The Turkish lira weakened for a fifth consecutive day on Friday, further eroding the big gains it made a week earlier as investors continued to fret about the country’s unorthodox monetary policy and rising inflation.

The lira stood at 13.3 against the dollar in thin trade at 0806 GMT, 0.6 per cent weaker than Thursday’s close and down 20 per cent from the end of last week.

Turks’ earnings have been eroded in recent months by the slide in the lira, though it rebounded from 18.4 to 10.25 last week after the introduction of a state scheme to protect local deposits from depreciation losses versus hard currencies.

Finance Minister Nureddin Nebati said this week that Turks’ dollar holdings have since fallen, but official data on Thursday showed local holdings of hard currencies soared to a record $238.97 billion last week.

At the same time the central bank’s net foreign currency holdings – its effective buffer against financial crisis – plunged to nearly a two-decade low.

The currency crisis was triggered by the central bank’s aggressive interest rate cuts, amounting to 500 basis points since September, carried out under pressure from President Tayyip Erdogan as part of a bid to boost credit and exports.

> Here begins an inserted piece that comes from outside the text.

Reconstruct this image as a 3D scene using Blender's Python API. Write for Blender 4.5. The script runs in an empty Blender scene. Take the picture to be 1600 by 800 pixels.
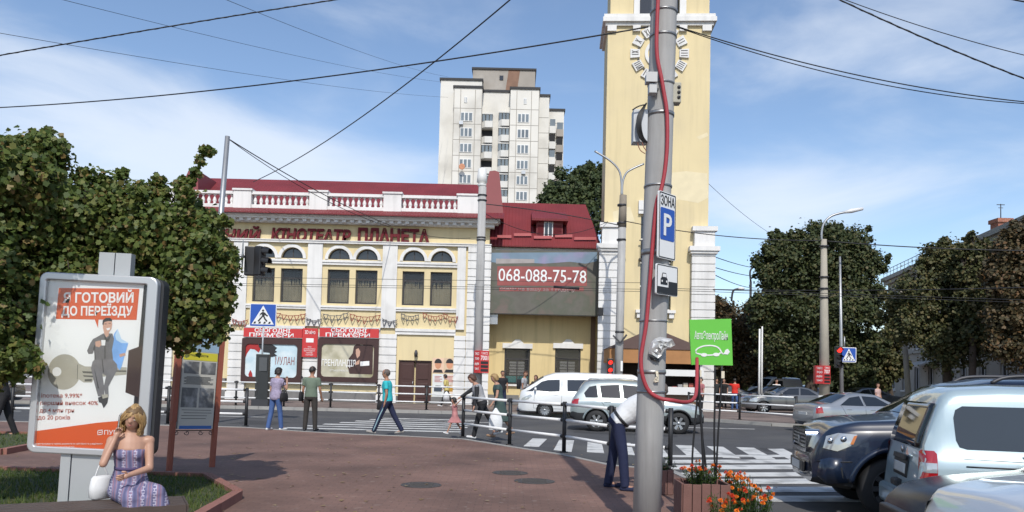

Economists have said the easing is reckless, given that inflation has risen above 21 per cent and is expected to soar beyond 30 per cent this month and in the months ahead due to the lira depreciation.

Meanwhile, Turkey’s central bank said on Friday it sold $687 million during its direct market intervention on Dec. 10 to support the ailing lira, bringing to a total $2.035 billion the value of its first three announced interventions this month.

The lira was 0.6 per cent weaker at 13.3 against the dollar at 0934 GMT, bringing its losses this year to 44 per cent on the back of concerns about surging inflation and orthodox monetary policy.

In total the central bank announced direct intervention on five occasions this month.